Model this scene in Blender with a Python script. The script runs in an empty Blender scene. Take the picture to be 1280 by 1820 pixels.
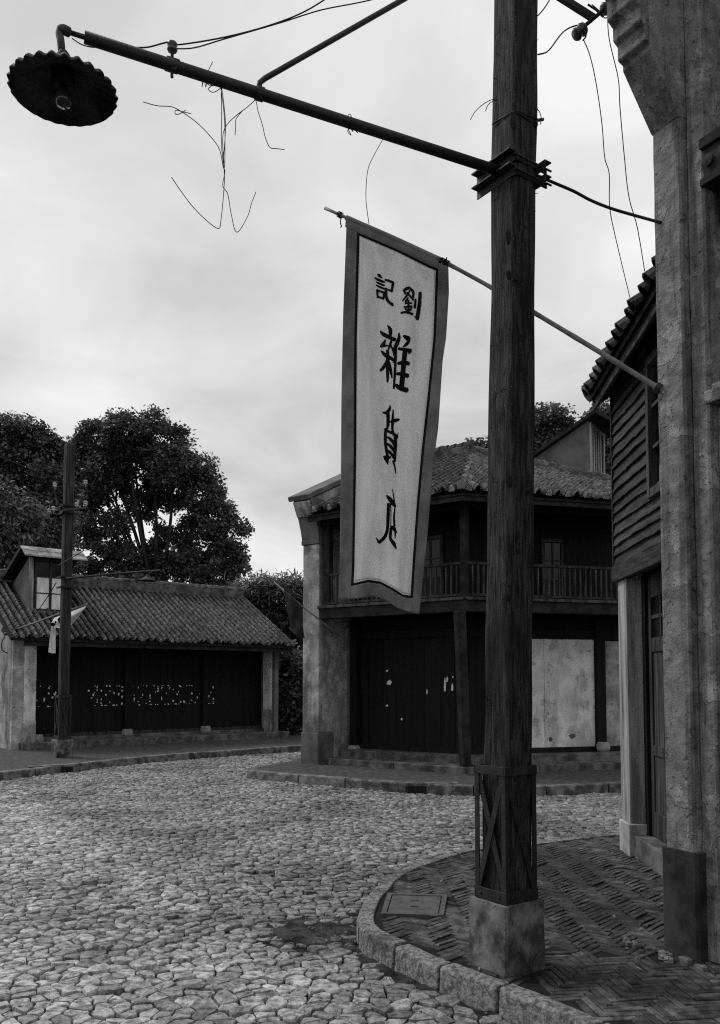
import bpy, bmesh, math, random
import numpy as np
from mathutils import Vector, Matrix, noise
from mathutils.geometry import delaunay_2d_cdt

random.seed(7); rng = np.random.default_rng(7)
scene = bpy.context.scene
C = scene.collection
R = math.radians
V = Vector

# ------------------------------------------------------------------ camera
CAM_H = 1.6; FPX = 1500.0; TILT = R(3.2); HOR = 1210.0
CY0 = HOR - FPX * math.tan(TILT)
cam = bpy.data.cameras.new("Camera"); camo = bpy.data.objects.new("Camera", cam); C.objects.link(camo)
camo.location = (0, 0, CAM_H); camo.rotation_euler = (math.pi / 2 + TILT, 0, 0)
cam.sensor_fit = 'VERTICAL'; cam.sensor_height = 36; cam.sensor_width = 36 * 1280 / 1820
cam.lens = 36 * FPX / 1820; cam.shift_y = (CY0 - 910) / 1820
cam.clip_end = 2000; cam.clip_start = 0.05
scene.camera = camo

# ------------------------------------------------------------------ sky, sun, exposure
SUN_AZ, SUN_EL = R(-62), R(50)          # azimuth from +Y towards +X
world = bpy.data.worlds.new("World"); scene.world = world; world.use_nodes = True
def build_world():
    nt = world.node_tree; nt.nodes.clear(); N = nt.nodes.new; L = nt.links.new
    out = N('ShaderNodeOutputWorld'); bg = N('ShaderNodeBackground'); L(bg.outputs[0], out.inputs[0])
    sky = N('ShaderNodeTexSky'); sky.sky_type = 'NISHITA'; sky.sun_disc = False
    sky.sun_elevation = SUN_EL; sky.sun_rotation = SUN_AZ; sky.dust_density = 4
    bw = N('ShaderNodeRGBToBW'); L(sky.outputs[0], bw.inputs[0])
    tc = N('ShaderNodeTexCoord'); sp = N('ShaderNodeSeparateXYZ'); L(tc.outputs['Generated'], sp.inputs[0])
    def M(op, a, b=None, c=None):
        n = N('ShaderNodeMath'); n.operation = op
        for i, v in enumerate((a, b, c)):
            if v is None: continue
            if isinstance(v, (int, float)): n.inputs[i].default_value = v
            else: L(v, n.inputs[i])
        return n.outputs[0]
    zz = M('ADD', M('MAXIMUM', sp.outputs[2], 0.0), 0.34)
    cx = N('ShaderNodeCombineXYZ'); L(M('DIVIDE', sp.outputs[0], zz), cx.inputs[0]); L(M('DIVIDE', sp.outputs[1], zz), cx.inputs[1])
    cx.inputs[2].default_value = 11.4
    n1 = N('ShaderNodeTexNoise'); L(cx.outputs[0], n1.inputs[0]); n1.inputs['Scale'].default_value = 1.05
    n1.inputs['Detail'].default_value = 6; n1.inputs['Roughness'].default_value = 0.46; n1.inputs['Distortion'].default_value = 0.35
    n2 = N('ShaderNodeTexNoise'); L(cx.outputs[0], n2.inputs[0]); n2.inputs['Scale'].default_value = 3.4
    n2.inputs['Detail'].default_value = 7; n2.inputs['Roughness'].default_value = 0.5; n2.inputs['Distortion'].default_value = 0.5
    s = M('ADD', M('MULTIPLY', n1.outputs[0], 0.6), M('MULTIPLY', n2.outputs[0], 0.4))
    rp = N('ShaderNodeValToRGB'); L(s, rp.inputs[0])
    e = rp.color_ramp.elements
    e[0].position = 0.38; e[0].color = (.41, .41, .41, 1)
    e[1].position = 0.60; e[1].color = (.69, .69, .69, 1)
    m = e.new(0.46); m.color = (.52, .52, .52, 1)
    m = e.new(0.54); m.color = (.60, .60, .60, 1)
    skyv = M('MULTIPLY', bw.outputs[0], 0.10)
    cloud = N('ShaderNodeRGBToBW'); L(rp.outputs[0], cloud.inputs[0])
    val = M('ADD', M('MULTIPLY', cloud.outputs[0], 0.93), M('MULTIPLY', M('MINIMUM', skyv, 1.0), 0.07))
    cc = N('ShaderNodeCombineColor'); [L(val, cc.inputs[i]) for i in range(3)]
    L(cc.outputs[0], bg.inputs[0]); bg.inputs[1].default_value = 1.0
build_world()
sun = bpy.data.lights.new("sun", 'SUN'); sun.energy = 1.3; sun.angle = R(18); sun.color = (1, 1, 1)
suno = bpy.data.objects.new("sun", sun); C.objects.link(suno)
sd = V((math.sin(SUN_AZ) * math.cos(SUN_EL), math.cos(SUN_AZ) * math.cos(SUN_EL), math.sin(SUN_EL)))
suno.rotation_euler = sd.to_track_quat('Z', 'Y').to_euler()
scene.view_settings.view_transform = 'Standard'; scene.view_settings.look = 'None'
scene.view_settings.exposure = 0.5; scene.view_settings.gamma = 1.0
try:
    scene.cycles.use_denoising = False; scene.cycles.filter_width = 1.15
    scene.cycles.max_bounces = 5; scene.cycles.diffuse_bounces = 2; scene.cycles.glossy_bounces = 2; scene.cycles.transmission_bounces = 3
except Exception:
    pass

# ------------------------------------------------------------------ measuring helpers (a sight line met with the ground, a depth or a wall plane)
def ray(px, py):
    xc = (px - 640) / FPX; yc = (CY0 - py) / FPX
    return V((xc, math.cos(TILT) - yc * math.sin(TILT), math.sin(TILT) + yc * math.cos(TILT)))
CAMP = V((0, 0, CAM_H))
def P(px, py, Y):
    d = ray(px, py); return CAMP + d * (Y / d.y)
def G(px, py, z=0.0):
    d = ray(px, py); return CAMP + d * ((z - CAM_H) / d.z)
def OP(px, py, p0, n):
    d = ray(px, py); return CAMP + d * ((p0 - CAMP).dot(n) / d.dot(n))

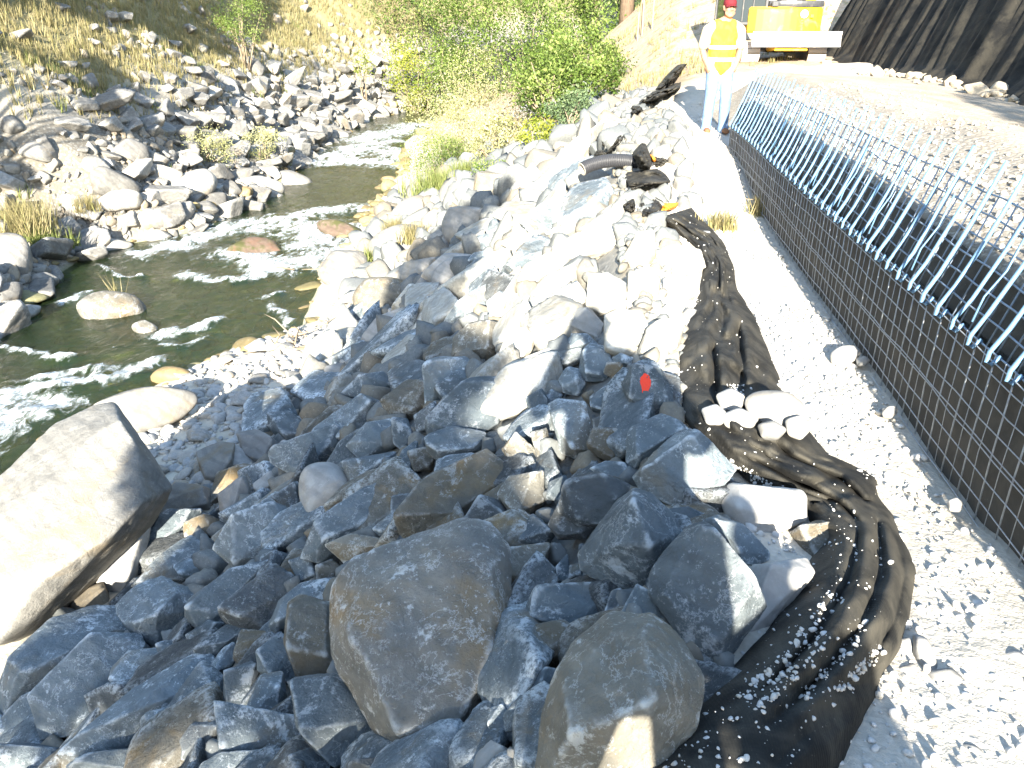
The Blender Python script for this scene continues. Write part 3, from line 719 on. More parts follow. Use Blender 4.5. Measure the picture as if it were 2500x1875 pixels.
# -- river boulders and both shores
for pg, mt, lb in [
 (T1((1345, 950), (1440, 945), (1550, 985), (1580, 1030), (1540, 1050), (1400, 1030)), 'mossy', 'reddish mossy boulder in the white rapids'),
 (T1((955, 1080), (1060, 1035), (1190, 1040), (1240, 1100), (1100, 1115), (1000, 1095)), 'mossy', 'low olive boulder awash in the middle of the rapids'),
 (T1((320, 1320), (420, 1265), (560, 1260), (640, 1310), (640, 1360), (500, 1400), (360, 1385)), 'riprap_tan', 'tan rounded boulder standing in the near water'),
 (T1((560, 1400), (620, 1380), (680, 1410), (670, 1460), (600, 1455)), 'riprap_tan', 'small tan boulder beside the tan one in the near water'),
 (T1((-40, 990), (80, 1010), (150, 1100), (140, 1170), (80, 1210), (-40, 1200)), 'bank', 'tall grey boulder at the left edge by the water'),
 (T1((120, 1190), (190, 1170), (265, 1210), (230, 1250), (130, 1240)), 'boulder', 'pale low boulder right of the tall boulder at the left edge'),
 (T1((-40, 1230), (60, 1215), (100, 1215), (90, 1310), (-40, 1330)), 'bank', 'brownish boulder under the tall boulder at the left edge'),
 (T1((-30, 1380), (110, 1310), (190, 1320), (150, 1370), (40, 1410)), 'boulder', 'white slab-like boulder low at the left water edge'),
 (T1((380, 1060), (450, 1020), (590, 1050), (560, 1090), (400, 1105)), 'boulder', 'white flat boulder where the rapids meet the left bank'),
 (T1((610, 1010), (680, 980), (745, 1020), (700, 1048), (640, 1045)), 'boulder', 'round tan boulder next to the white flat boulder'),
 (T1((700, 820), (760, 750), (880, 720), (940, 770), (930, 830), (830, 860)), 'boulder', 'broad tan boulder on the left shore'),
 (T1((870, 880), (900, 830), (980, 830), (985, 890), (940, 912)), 'bank', 'dark grey squarish boulder at the left water edge'),
 (T1((745, 950), (760, 880), (820, 860), (845, 900), (800, 972)), 'bank', 'upright boulder left of the dark squarish boulder'),
 (T1((1010, 780), (1120, 750), (1230, 790), (1240, 832), (1130, 845), (1040, 835)), 'boulder', 'long pale boulder jutting into the river'),
 (T1((1170, 745), (1240, 730), (1370, 790), (1330, 822), (1240, 812)), 'boulder', 'flat pale point of rock at the end of the jutting boulders'),
 (T1((380, 740), (440, 710), (610, 790), (620, 820), (560, 870), (400, 820)), 'bank', 'large flat slab on the left shore below the grass'),
 (T1((460, 660), (540, 590), (640, 620), (655, 690), (560, 715)), 'bank', 'smooth grey dome-shaped boulder high on the left shore'),
 (T1((630, 640), (740, 690), (690, 722), (640, 700)), 'bank', 'pointed slab beside the dome-shaped boulder'),
 (T1((230, 950), (300, 930), (370, 1000), (330, 1030), (250, 1015)), 'boulder', 'pale leaning slab on the left shore'),
 (T1((400, 870), (520, 800), (620, 830), (600, 900), (480, 910)), 'boulder', 'pale broken slab under the large flat slab'),
 (T1((570, 940), (640, 890), (740, 930), (700, 985), (620, 985)), 'boulder', 'low tan slab at the left water edge above the round boulder'),
 (T1((940, 800), (1000, 770), (1050, 830), (1000, 850)), 'bank', 'dark boulder between the squarish boulder and the jutting boulders'),
 (T1((150, 600), (200, 580), (240, 650), (200, 680)), 'bank', None), (T1((270, 570), (330, 560), (350, 600), (300, 615)), 'bank', None),
 (T1((350, 330), (400, 310), (430, 370), (380, 390)), 'bank', None), (T1((450, 390), (520, 360), (525, 400), (480, 415)), 'bank', None),
 (T1((560, 300), (590, 280), (620, 310), (590, 325)), 'bank', None), (T1((520, 250), (560, 235), (575, 275), (530, 280)), 'bank', None),
 (T1((0, 230), (50, 200), (70, 280), (0, 310)), 'bank', None), (T1((0, 330), (60, 320), (90, 370), (20, 380)), 'bank', None),
 (T1((0, 500), (60, 490), (110, 560), (40, 580), (0, 560)), 'bank', None), (T1((60, 430), (130, 420), (150, 480), (80, 500)), 'bank', None),
 (T1((490, 450), (530, 440), (560, 510), (510, 520)), 'bank', None), (T1((590, 730), (650, 700), (680, 740), (610, 760)), 'bank', None),
]:
    rk(pg, mt, lb, 'river_boulder' if lb else 'bank_boulder', level=4, rough=.035, p=12, flat=.55, z=None)
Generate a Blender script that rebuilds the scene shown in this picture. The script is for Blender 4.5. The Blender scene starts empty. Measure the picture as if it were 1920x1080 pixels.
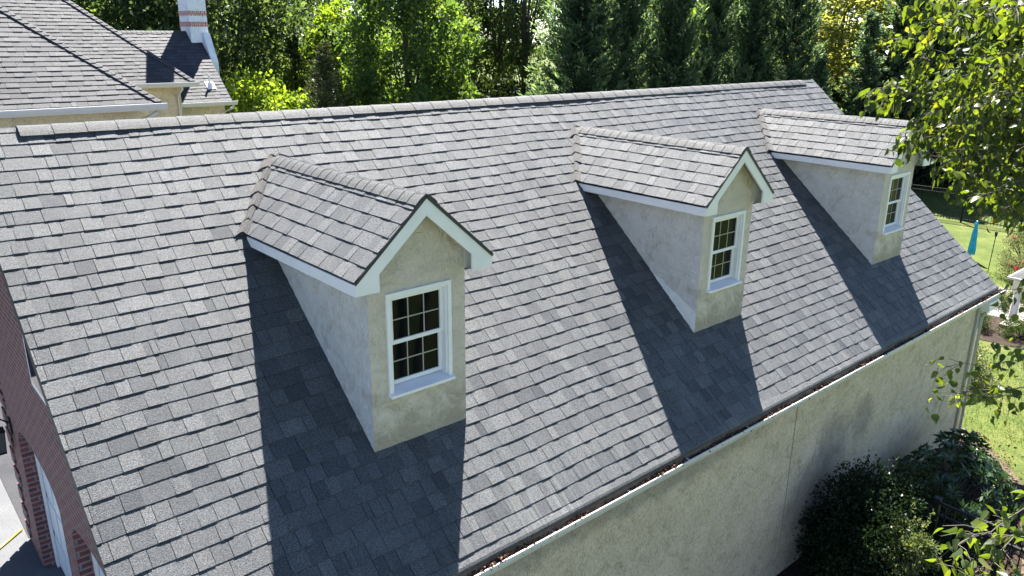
import bpy, math, random
import numpy as np
from mathutils import Vector, Matrix
random.seed(7)
rng = np.random.default_rng(11)
SC = bpy.context.scene
COL = SC.collection
R = math.radians

# ------------------------------------------------------------------ camera
cam_d = bpy.data.cameras.new("camera"); cam = bpy.data.objects.new("camera", cam_d); COL.objects.link(cam)
cam_d.sensor_width = 36.0; cam_d.lens = 1484.43 / 1920 * 36.0
cam_d.clip_start = 0.05; cam_d.clip_end = 2000
rt = Vector((0.75503, -0.65564, 0.007978)); up = Vector((0.19554, 0.23676, 0.95169)); fw = Vector((0.62585, 0.71699, -0.30697))
CAM = Vector((-2.2811, -4.1825, 4.1005))
cam.matrix_world = Matrix(((rt.x, up.x, -fw.x, CAM.x), (rt.y, up.y, -fw.y, CAM.y), (rt.z, up.z, -fw.z, CAM.z), (0, 0, 0, 1)))
SC.camera = cam

# ------------------------------------------------------------------ sky and sun
SUN = Vector((0.49, 0.56, 1.0)).normalized()
elev = math.asin(SUN.z); azim = math.atan2(SUN.x, SUN.y)
w = bpy.data.worlds.new("World"); SC.world = w; w.use_nodes = True
nt = w.node_tree; bg = nt.nodes["Background"]
sky = nt.nodes.new("ShaderNodeTexSky"); sky.sky_type = 'NISHITA'; sky.sun_disc = False
sky.sun_elevation = elev; sky.sun_rotation = azim; sky.air_density = 0.75; sky.dust_density = 0.15; sky.ozone_density = 3.0
nt.links.new(sky.outputs[0], bg.inputs[0]); bg.inputs[1].default_value = 0.05
sl = bpy.data.lights.new("sun", 'SUN'); sl.energy = 5.0; sl.angle = R(0.53); sl.color = (1.0, 0.955, 0.88)
so = bpy.data.objects.new("sun", sl); COL.objects.link(so)
so.rotation_euler = (-SUN).to_track_quat('-Z', 'Y').to_euler(); so.location = SUN * 60
SC.view_settings.view_transform = 'Standard'; SC.view_settings.look = 'None'
SC.view_settings.exposure = 2.52; SC.view_settings.gamma = 1.0
SC.render.engine = 'CYCLES'
SC.cycles.max_bounces = 7; SC.cycles.transparent_max_bounces = 8; SC.cycles.sample_clamp_indirect = 6

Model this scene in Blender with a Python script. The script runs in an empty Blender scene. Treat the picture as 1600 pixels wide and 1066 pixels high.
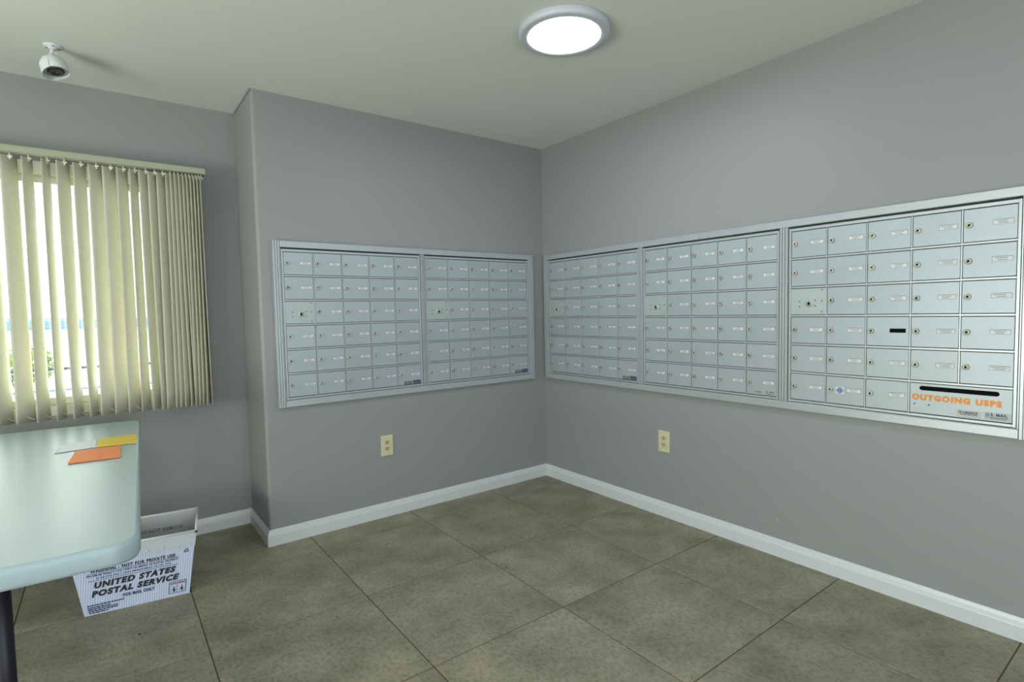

### Given task
Extract the stretch of lines that begins at the line with "Generate a Blender" and ends at the line with "SC.cycles.max_bounces = 7;", inclusive. Omit every picture.

### The result
Generate a Blender script that rebuilds the scene shown in this picture. The script is for Blender 4.5. The Blender scene starts empty. Measure the picture as if it were 1920x1080 pixels.
import bpy, math, random
import numpy as np
from mathutils import Vector, Matrix
random.seed(7)
rng = np.random.default_rng(11)
SC = bpy.context.scene
COL = SC.collection
R = math.radians

# ------------------------------------------------------------------ camera
cam_d = bpy.data.cameras.new("camera"); cam = bpy.data.objects.new("camera", cam_d); COL.objects.link(cam)
cam_d.sensor_width = 36.0; cam_d.lens = 1484.43 / 1920 * 36.0
cam_d.clip_start = 0.05; cam_d.clip_end = 2000
rt = Vector((0.75503, -0.65564, 0.007978)); up = Vector((0.19554, 0.23676, 0.95169)); fw = Vector((0.62585, 0.71699, -0.30697))
CAM = Vector((-2.2811, -4.1825, 4.1005))
cam.matrix_world = Matrix(((rt.x, up.x, -fw.x, CAM.x), (rt.y, up.y, -fw.y, CAM.y), (rt.z, up.z, -fw.z, CAM.z), (0, 0, 0, 1)))
SC.camera = cam

# ------------------------------------------------------------------ sky and sun
SUN = Vector((0.49, 0.56, 1.0)).normalized()
elev = math.asin(SUN.z); azim = math.atan2(SUN.x, SUN.y)
w = bpy.data.worlds.new("World"); SC.world = w; w.use_nodes = True
nt = w.node_tree; bg = nt.nodes["Background"]
sky = nt.nodes.new("ShaderNodeTexSky"); sky.sky_type = 'NISHITA'; sky.sun_disc = False
sky.sun_elevation = elev; sky.sun_rotation = azim; sky.air_density = 0.75; sky.dust_density = 0.15; sky.ozone_density = 3.0
nt.links.new(sky.outputs[0], bg.inputs[0]); bg.inputs[1].default_value = 0.05
sl = bpy.data.lights.new("sun", 'SUN'); sl.energy = 5.0; sl.angle = R(0.53); sl.color = (1.0, 0.955, 0.88)
so = bpy.data.objects.new("sun", sl); COL.objects.link(so)
so.rotation_euler = (-SUN).to_track_quat('-Z', 'Y').to_euler(); so.location = SUN * 60
SC.view_settings.view_transform = 'Standard'; SC.view_settings.look = 'None'
SC.view_settings.exposure = 2.52; SC.view_settings.gamma = 1.0
SC.render.engine = 'CYCLES'
SC.cycles.max_bounces = 7; SC.cycles.transparent_max_bounces = 8; SC.cycles.sample_clamp_indirect = 6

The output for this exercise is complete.